Monday Rain - a bit of creative writing / vent about office noise

Monday rain

The rain starts gently at first. People arrive in the office and dump their bags and hellos. It’s big drops, but slow; almost pleasant, with the promise of petrichor. I hear Gina tell Mary that she’s “Fine, thanks”. No biggie.

But as more and more people arrive, I hear the wind picking up in the trees. Telephones ring, bags are unzipped, people ask others if they “Have a minute”. Conversations start. There’s a delay on some project, and it’s someone else’s fault. Dave’s daughter calls to say she’s forgotten her school lunch; he tells her to call mum & that he loves her. James arrives at the desk next to mine to say “hi” to Julie, who’s had a “Good one, thanks” at least after her parents left & she did a little bit of decorating, and then they have a loud discussion about a spreadsheet they’ve both been working on. Five percent of my brain solves the problem they’re facing with about ten lines of Visual Basic, but I tell myself not to get involved.

What was I doing? My mind goes blank. I look at my “to do” list; none of it rings a bell as anything I was meant to be focussing on this morning. Sheila’s dental appointment has been cancelled. The cleaners are having a good go at getting twenty years of dust from the carpet in the next bay with an EU compliant hoover with a clogged bag.

The rain has picked up and rivers of water are flowing, picking up dead leaves and lollypop sticks and cigarette ends, as the words of the entire office tumble into my ears like the water flowing down a storm drain with a missing grate. Every “hi” scrapes my ears like the dead holly leaves tumbling into the drain. I want to yell at everyone to shut up. My ears are full, and my brain is empty of everything but rage.

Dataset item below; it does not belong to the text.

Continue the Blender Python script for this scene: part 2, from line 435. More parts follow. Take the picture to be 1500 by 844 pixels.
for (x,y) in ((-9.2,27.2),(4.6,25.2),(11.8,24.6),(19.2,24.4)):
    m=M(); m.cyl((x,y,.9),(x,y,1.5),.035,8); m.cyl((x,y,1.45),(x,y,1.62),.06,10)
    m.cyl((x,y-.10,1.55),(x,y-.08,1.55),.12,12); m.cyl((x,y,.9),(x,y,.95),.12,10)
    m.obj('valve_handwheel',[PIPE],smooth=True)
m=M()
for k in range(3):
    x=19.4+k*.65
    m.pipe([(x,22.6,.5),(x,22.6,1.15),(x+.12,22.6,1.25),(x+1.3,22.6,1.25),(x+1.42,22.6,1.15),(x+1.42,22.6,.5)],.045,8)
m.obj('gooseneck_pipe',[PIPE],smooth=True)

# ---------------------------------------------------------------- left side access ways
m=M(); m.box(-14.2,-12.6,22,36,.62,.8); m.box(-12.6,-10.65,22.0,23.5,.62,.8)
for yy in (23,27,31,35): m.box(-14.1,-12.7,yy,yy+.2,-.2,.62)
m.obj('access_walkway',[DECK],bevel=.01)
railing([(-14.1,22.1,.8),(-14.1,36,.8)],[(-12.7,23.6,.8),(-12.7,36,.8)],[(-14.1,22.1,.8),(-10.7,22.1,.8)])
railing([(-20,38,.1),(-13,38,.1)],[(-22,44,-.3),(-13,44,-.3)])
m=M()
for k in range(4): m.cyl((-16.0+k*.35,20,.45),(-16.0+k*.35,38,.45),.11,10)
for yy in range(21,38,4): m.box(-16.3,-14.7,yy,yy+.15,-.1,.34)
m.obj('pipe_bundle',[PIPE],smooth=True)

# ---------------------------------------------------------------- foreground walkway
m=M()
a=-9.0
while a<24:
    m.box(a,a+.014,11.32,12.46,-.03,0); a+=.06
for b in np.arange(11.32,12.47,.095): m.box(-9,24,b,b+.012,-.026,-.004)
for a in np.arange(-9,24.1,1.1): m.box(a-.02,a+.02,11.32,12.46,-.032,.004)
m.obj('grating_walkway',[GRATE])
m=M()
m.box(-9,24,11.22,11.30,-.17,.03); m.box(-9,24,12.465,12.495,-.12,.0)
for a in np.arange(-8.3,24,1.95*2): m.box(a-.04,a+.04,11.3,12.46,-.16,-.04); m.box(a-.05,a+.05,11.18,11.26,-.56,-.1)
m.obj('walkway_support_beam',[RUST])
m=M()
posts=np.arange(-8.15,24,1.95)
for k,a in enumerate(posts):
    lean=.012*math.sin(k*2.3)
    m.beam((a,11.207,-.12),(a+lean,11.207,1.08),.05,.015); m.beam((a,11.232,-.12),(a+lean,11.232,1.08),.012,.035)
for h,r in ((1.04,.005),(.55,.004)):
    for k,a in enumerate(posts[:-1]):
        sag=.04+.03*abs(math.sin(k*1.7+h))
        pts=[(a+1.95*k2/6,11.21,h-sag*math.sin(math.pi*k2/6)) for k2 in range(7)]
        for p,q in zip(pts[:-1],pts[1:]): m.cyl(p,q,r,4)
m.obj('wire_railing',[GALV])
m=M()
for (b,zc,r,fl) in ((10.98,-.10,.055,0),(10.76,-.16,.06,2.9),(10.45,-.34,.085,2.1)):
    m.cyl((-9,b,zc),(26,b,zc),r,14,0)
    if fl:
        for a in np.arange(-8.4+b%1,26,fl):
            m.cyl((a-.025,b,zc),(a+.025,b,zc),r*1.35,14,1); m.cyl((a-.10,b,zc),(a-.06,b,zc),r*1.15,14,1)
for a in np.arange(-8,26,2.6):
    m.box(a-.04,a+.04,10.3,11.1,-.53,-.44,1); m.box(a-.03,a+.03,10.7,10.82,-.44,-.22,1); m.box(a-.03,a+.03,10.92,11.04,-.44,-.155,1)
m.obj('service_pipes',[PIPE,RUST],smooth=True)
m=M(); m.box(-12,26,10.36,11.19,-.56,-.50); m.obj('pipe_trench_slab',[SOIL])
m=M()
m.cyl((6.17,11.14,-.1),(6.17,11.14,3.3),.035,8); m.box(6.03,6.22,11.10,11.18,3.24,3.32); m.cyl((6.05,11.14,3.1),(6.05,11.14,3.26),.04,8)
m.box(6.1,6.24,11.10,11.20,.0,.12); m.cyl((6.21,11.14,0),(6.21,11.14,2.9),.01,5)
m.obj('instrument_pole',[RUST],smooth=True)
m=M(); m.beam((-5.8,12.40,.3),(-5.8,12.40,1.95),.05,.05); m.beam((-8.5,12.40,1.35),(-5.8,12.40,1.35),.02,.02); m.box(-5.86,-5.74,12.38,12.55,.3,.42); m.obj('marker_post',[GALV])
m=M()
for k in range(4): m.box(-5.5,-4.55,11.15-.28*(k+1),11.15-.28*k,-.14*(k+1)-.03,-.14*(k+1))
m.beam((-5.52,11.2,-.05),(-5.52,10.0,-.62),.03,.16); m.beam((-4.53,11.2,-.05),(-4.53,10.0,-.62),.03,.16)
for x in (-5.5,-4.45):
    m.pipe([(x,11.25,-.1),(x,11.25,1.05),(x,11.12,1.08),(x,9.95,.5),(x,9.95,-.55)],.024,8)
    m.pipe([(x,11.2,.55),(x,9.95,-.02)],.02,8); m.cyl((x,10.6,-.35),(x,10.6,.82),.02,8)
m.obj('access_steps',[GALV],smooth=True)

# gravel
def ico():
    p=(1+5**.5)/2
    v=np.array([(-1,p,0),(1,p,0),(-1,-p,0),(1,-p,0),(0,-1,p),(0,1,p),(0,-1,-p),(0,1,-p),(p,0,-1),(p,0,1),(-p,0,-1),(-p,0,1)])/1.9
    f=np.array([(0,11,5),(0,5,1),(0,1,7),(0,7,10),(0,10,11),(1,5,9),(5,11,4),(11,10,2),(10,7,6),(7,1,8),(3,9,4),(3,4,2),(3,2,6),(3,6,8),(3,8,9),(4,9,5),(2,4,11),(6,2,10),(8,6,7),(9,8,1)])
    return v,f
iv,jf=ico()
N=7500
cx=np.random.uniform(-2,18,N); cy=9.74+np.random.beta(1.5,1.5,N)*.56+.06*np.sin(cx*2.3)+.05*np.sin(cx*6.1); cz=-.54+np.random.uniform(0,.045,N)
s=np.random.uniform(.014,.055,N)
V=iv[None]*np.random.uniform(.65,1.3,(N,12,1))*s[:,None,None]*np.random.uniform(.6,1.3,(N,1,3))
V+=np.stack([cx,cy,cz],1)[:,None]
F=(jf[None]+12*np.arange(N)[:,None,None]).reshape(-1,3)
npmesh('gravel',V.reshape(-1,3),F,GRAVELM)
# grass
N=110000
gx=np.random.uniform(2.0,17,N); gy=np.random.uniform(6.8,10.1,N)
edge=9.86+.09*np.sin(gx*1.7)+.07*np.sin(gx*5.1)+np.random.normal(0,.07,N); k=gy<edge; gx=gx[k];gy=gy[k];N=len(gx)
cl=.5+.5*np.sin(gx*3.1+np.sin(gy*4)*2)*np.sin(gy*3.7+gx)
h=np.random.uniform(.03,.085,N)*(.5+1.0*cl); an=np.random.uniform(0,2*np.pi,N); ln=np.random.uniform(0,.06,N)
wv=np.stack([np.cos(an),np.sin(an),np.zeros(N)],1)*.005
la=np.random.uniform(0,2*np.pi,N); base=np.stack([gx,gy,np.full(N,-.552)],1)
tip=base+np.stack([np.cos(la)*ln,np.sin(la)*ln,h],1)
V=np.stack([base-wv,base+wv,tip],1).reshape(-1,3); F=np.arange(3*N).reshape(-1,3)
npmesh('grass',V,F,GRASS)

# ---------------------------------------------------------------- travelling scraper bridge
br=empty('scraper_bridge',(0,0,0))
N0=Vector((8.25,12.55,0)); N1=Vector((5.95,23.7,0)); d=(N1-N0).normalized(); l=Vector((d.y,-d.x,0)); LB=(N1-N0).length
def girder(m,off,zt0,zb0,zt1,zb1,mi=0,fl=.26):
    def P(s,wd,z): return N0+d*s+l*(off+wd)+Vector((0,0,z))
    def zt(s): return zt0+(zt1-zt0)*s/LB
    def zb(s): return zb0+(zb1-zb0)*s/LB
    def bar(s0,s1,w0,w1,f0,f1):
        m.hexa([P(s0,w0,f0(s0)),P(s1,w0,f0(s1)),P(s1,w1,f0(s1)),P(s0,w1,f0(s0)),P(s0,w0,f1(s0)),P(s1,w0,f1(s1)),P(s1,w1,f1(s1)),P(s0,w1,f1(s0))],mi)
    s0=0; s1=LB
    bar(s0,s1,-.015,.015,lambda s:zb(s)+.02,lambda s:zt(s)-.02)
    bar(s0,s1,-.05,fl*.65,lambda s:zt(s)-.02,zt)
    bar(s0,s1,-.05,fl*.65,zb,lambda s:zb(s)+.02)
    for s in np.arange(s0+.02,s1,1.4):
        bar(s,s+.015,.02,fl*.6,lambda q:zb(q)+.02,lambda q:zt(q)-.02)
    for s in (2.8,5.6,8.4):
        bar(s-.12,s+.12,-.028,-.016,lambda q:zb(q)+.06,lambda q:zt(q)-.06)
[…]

I put in my earbuds, turn on the noise cancelling and put on some music. The voices are gone. The cleaners work with a silent hoover. The rain and dead leaves are replaced by extra virgin olive oil. At least my ears feel smooth.

I wanted to listen to the wind outside, but at least now there is order instead of chaos. The music is a little distracting, and I’m getting a little tired of this playlist, but the rain has stopped and the rivers of detritus have become a slowing trickle. In the spaces between the music, my concentration reappears. I find something to focus on, and the rage is subsiding.

I’ll check in a minute if that thing was on my “to do” list.